Battlepanda: Freakanomics

Battlepanda

Always trying to figure things out with the minimum of bullshit and the maximum of belligerence.

Sunday, April 10, 2005

Freakanomics

UPDATE: I notice that a lot of people are directed to this post via google search for 'Freakanomics'. This is because I misspelt the name of the book when I wrote this post. You actually want to be searching for 'Freakonomics'. Consider this a PSA.

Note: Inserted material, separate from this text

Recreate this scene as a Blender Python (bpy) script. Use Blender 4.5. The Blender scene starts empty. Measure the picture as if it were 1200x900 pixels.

The guys who wrote Freakanomics have a blog. They're probably just keeping it up to promote the book, but it's updated decently often and interesting. I am champing at the bit to read this book. Alas, the book haven't even hit the shelves yet and I'm already fifth in line at the library (the wonder of electronic holds). From the website:
Which is more dangerous, a gun or a swimming pool? What do schoolteachers and sumo wrestlers have in common? Why do drug dealers still live with their moms? How much do parents really matter? What kind of impact did Roe v. Wade have on violent crime?

(...)

What unites all these stories is a belief that the modern world, despite a surfeit of obfuscation, complication, and downright deceit, is not impenetrable, is not unknowable, and - if the right questions are asked - is even more intriguing than we think. All it takes is a new way of looking. Steven Levitt, through devilishly clever and clear-eyed thinking, shows how to see through all the clutter. Freakonomics establishes this unconventional premise: if morality represents how we would like the world to work, then economics represents how it actually does work.